Wenn das ganze Stadion ausflippt…
Der deutsche Hallen-Rekordhalter über 800 Meter (1:44,88 min), Nico Motchebon, kennt das Gefühl von der WM 1993 in Stuttgart, als das ganze Stadion hinter ihm stand, und würde sofort wieder die Nationalfarben anziehen, um auf der blauen Bahn vor der Kulisse des Berliner Olympiastadions mit 70.000 jubelnden Fans laufen zu dürfen.
Dass das Erlebnis, im eigenen Land bei Weltmeisterschaften zu starten, genug Motivation hervorruft, versichert der Berliner, für den auch das Wichtigste am ganzen Sport immer der Wettkampf war.
„Es gab in Stuttgart eine Situation kurz vorm Semifinale, da kam es zu einer Verzögerung und es entstanden ein oder zwei Minuten Pause. Ich setzte mich auf den Startblock bzw. diese Nummer, blickte hoch und sah mich riesengroß auf der Leinwand. Das Stadion flippte aus. Ich glaube, so etwas kann einem wirklich nur im eigenen Land passieren. Und ich wünsche jedem Athleten, der am Start ist, dass er ein ähnliches Erlebnis hat, dass er merkt, dass das eigene Publikum so hinter einem steht. Das befügelt zu extrem guten Leistungen.“
Die Vision
Vor wichtigen Wettkämpfen geht Robin Schembera den ganzen Rennablauf vom Startschuss bis ins Ziel in Gedanken durch, damit er die Konzentration bewahrt. „Dann nehme ich mir meine 1:50 oder so, stelle mir den Lauf vor, gehe meine Taktiken durch und stoppe dann mit. Dann passt das auch meist. Bei der WM möchte ich natürlich auch dann den Afrikanern ein bisschen einheizen, möglich ist alles“, sagt er bestimmt und respektlos.

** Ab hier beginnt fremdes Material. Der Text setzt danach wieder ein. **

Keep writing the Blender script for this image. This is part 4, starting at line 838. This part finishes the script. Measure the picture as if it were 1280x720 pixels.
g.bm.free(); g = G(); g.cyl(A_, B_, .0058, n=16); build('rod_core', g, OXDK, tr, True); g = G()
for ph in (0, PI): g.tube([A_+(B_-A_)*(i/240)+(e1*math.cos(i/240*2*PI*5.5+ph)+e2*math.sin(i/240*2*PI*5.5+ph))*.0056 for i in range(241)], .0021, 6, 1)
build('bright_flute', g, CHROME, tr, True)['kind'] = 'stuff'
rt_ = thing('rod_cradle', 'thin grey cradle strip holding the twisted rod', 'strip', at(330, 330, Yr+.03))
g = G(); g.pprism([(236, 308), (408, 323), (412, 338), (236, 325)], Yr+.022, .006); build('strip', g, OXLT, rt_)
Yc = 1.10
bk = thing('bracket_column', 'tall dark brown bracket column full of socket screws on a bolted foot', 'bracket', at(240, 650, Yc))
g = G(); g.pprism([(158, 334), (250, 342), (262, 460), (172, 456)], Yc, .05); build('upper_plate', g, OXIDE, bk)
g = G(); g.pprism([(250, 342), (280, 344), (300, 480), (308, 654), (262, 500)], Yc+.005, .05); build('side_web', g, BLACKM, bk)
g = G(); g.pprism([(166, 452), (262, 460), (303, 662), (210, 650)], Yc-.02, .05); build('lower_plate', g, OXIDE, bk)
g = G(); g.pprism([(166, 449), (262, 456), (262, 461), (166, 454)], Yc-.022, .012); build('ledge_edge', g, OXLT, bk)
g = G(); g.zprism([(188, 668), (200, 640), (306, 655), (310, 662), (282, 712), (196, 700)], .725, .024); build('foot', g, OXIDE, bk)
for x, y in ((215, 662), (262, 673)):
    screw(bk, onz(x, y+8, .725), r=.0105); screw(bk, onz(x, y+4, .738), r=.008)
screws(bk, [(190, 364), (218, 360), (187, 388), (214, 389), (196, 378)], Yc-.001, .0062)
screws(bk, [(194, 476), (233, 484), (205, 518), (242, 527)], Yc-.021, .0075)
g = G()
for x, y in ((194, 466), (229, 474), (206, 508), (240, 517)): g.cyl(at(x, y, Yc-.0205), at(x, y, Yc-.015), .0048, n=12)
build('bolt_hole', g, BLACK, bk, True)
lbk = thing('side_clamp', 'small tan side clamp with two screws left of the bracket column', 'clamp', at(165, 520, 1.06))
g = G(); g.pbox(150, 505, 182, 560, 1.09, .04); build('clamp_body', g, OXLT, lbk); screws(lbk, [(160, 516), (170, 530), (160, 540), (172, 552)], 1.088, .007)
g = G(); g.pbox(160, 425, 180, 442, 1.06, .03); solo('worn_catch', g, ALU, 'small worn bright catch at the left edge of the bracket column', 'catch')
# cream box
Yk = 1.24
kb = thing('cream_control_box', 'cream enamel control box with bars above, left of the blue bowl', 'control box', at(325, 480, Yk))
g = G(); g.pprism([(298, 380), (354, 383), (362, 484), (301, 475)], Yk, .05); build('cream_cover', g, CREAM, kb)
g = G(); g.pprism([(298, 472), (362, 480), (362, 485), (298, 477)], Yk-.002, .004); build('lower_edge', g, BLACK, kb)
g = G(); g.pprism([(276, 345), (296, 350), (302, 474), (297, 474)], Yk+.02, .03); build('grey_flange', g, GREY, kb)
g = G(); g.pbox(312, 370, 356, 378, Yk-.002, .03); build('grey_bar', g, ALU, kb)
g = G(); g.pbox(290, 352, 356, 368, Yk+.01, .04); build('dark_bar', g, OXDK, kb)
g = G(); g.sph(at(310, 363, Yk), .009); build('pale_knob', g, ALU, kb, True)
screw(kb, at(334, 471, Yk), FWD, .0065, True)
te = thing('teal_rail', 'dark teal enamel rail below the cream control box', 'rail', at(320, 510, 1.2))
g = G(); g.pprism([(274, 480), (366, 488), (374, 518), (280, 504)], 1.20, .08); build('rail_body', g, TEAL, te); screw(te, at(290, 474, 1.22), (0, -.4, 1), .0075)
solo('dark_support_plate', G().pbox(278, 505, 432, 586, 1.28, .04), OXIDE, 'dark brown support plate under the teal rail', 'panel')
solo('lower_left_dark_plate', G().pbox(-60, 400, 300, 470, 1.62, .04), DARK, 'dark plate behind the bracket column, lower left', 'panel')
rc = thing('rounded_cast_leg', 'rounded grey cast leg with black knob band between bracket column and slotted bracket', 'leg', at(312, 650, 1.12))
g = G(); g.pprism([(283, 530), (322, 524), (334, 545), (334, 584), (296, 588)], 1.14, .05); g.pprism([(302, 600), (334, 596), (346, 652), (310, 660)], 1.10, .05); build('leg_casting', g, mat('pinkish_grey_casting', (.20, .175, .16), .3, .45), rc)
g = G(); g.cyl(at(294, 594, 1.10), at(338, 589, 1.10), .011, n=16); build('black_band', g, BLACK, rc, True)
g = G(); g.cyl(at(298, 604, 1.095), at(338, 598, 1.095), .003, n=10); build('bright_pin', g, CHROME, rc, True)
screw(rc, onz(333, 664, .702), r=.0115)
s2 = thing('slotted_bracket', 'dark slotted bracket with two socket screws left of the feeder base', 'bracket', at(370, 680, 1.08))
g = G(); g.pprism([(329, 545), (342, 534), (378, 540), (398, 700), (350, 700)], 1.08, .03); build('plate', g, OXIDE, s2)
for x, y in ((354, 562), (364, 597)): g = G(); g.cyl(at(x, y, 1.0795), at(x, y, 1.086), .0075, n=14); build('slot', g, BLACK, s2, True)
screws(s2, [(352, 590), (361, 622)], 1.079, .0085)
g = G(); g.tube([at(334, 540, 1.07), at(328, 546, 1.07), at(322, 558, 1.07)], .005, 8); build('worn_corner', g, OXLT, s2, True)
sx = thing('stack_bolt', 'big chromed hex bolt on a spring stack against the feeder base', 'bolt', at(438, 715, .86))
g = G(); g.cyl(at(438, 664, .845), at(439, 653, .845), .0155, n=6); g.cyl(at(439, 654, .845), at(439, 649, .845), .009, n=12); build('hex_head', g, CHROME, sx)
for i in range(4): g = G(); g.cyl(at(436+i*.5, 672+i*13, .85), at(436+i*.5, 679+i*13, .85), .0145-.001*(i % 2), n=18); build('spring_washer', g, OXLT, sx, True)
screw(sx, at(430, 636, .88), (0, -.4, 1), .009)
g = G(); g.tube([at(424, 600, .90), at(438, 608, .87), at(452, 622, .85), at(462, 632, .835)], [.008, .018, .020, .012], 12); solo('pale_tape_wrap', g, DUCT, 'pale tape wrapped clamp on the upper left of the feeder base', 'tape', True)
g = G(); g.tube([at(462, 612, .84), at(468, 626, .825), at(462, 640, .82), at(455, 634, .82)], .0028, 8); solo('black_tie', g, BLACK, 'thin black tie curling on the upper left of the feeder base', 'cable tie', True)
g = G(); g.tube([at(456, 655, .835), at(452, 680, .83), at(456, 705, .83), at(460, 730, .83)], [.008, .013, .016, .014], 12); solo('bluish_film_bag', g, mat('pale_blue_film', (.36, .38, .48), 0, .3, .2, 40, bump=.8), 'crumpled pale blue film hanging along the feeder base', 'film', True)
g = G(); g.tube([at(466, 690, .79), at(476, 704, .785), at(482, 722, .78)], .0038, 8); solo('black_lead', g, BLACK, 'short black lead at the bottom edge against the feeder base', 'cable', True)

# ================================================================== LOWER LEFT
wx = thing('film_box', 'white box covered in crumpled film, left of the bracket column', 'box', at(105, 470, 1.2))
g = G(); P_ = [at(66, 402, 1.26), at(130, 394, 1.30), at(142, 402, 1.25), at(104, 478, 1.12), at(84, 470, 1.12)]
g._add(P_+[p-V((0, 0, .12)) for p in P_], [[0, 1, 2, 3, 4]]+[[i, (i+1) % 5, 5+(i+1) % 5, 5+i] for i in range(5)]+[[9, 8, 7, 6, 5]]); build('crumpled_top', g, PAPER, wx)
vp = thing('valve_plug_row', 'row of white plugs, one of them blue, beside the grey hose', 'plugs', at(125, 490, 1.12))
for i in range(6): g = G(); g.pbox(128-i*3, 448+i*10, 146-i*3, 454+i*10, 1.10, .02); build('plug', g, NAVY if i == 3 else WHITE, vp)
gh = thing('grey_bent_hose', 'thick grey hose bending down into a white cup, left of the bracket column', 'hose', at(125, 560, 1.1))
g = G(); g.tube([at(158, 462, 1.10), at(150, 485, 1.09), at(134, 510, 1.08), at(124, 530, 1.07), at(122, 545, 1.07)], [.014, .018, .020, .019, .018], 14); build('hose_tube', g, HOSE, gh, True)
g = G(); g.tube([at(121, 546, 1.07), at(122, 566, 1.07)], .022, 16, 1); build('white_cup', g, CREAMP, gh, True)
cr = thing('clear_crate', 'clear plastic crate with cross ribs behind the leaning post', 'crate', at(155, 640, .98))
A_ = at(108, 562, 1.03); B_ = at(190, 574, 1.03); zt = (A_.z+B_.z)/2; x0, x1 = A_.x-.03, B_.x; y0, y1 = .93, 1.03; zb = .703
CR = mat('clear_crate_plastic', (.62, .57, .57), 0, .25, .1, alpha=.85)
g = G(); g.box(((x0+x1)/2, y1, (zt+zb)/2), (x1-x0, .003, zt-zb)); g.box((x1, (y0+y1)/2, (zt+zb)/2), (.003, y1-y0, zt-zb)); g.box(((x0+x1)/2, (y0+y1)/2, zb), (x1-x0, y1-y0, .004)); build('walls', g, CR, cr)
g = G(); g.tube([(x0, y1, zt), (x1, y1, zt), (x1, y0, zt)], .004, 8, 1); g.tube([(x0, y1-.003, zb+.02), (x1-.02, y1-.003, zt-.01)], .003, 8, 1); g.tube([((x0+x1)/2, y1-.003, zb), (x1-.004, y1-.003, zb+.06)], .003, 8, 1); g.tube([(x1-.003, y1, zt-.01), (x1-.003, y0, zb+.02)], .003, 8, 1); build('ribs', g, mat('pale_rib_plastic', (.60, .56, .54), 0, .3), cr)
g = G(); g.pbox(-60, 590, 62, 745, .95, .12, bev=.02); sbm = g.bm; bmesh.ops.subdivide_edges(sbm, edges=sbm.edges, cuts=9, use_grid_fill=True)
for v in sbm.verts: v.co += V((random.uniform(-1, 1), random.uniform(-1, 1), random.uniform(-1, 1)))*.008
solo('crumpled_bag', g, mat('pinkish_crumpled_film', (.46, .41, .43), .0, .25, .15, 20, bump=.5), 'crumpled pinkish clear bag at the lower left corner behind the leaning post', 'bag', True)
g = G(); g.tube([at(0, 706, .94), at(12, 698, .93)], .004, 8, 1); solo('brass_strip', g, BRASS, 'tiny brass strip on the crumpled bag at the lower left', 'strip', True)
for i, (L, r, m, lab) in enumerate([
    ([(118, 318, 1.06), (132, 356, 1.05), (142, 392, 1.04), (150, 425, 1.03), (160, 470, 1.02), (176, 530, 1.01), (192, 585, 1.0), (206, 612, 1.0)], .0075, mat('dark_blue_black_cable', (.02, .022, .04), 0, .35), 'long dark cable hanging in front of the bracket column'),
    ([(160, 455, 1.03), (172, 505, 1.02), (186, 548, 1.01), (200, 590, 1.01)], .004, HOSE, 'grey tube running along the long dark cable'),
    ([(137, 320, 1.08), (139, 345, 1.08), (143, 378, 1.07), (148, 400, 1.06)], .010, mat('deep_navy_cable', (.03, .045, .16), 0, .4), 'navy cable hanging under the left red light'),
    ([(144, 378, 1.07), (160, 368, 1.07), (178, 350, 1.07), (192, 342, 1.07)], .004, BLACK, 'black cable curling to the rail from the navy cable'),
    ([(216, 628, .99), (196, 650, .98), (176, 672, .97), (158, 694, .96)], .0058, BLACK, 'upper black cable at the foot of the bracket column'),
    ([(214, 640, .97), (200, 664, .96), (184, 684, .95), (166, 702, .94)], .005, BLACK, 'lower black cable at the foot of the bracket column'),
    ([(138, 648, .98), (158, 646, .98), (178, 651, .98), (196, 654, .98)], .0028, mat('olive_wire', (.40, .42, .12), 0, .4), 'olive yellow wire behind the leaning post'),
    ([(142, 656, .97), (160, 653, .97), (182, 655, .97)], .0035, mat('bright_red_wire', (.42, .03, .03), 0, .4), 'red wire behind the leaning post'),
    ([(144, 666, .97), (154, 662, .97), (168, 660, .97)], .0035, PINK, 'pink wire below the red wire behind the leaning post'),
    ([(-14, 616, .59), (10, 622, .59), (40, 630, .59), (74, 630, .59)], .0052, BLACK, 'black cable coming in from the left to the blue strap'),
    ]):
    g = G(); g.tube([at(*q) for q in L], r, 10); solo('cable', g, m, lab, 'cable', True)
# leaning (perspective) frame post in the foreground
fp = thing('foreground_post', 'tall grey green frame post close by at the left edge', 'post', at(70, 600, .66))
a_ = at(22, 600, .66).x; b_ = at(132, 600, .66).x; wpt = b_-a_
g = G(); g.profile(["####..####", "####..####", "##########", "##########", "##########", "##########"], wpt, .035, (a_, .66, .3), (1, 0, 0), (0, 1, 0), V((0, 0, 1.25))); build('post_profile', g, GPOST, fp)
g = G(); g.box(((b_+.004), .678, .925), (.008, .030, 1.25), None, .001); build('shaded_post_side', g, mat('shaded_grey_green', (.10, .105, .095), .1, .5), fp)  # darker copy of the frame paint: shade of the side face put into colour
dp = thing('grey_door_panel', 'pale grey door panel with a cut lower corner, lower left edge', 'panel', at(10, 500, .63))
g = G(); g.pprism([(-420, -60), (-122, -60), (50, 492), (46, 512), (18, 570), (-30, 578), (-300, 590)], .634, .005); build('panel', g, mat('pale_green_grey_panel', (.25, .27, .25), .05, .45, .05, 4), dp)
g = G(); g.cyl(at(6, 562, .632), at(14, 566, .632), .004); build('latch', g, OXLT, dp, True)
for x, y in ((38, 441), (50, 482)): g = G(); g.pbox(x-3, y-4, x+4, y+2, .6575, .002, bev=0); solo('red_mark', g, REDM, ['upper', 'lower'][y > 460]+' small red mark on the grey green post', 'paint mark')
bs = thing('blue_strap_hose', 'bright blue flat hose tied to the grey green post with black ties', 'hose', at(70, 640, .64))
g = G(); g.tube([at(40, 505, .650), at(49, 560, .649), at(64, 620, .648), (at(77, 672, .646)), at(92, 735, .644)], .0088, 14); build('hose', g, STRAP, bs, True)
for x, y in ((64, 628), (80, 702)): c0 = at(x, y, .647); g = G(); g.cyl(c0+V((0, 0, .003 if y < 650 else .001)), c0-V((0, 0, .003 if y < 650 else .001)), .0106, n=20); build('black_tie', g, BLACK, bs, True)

Dafür wird er fleißig trainieren, jeden Tag, und gleichzeitig mithelfen, einen Wunsch von Klaus Wowereit zu erfüllen, der sagt: „Es muss ein Wunder geschehen, dass die Deutschen wieder ihre Liebe zur Leichtathletik finden.“ Auch dieser Gedanke könnte verwirklicht werden, wenn sich die Deutschen, Athleten wie Fans, weiterhin begeistern lassen und den Slogan „Have a good time!“ weitertragen werden.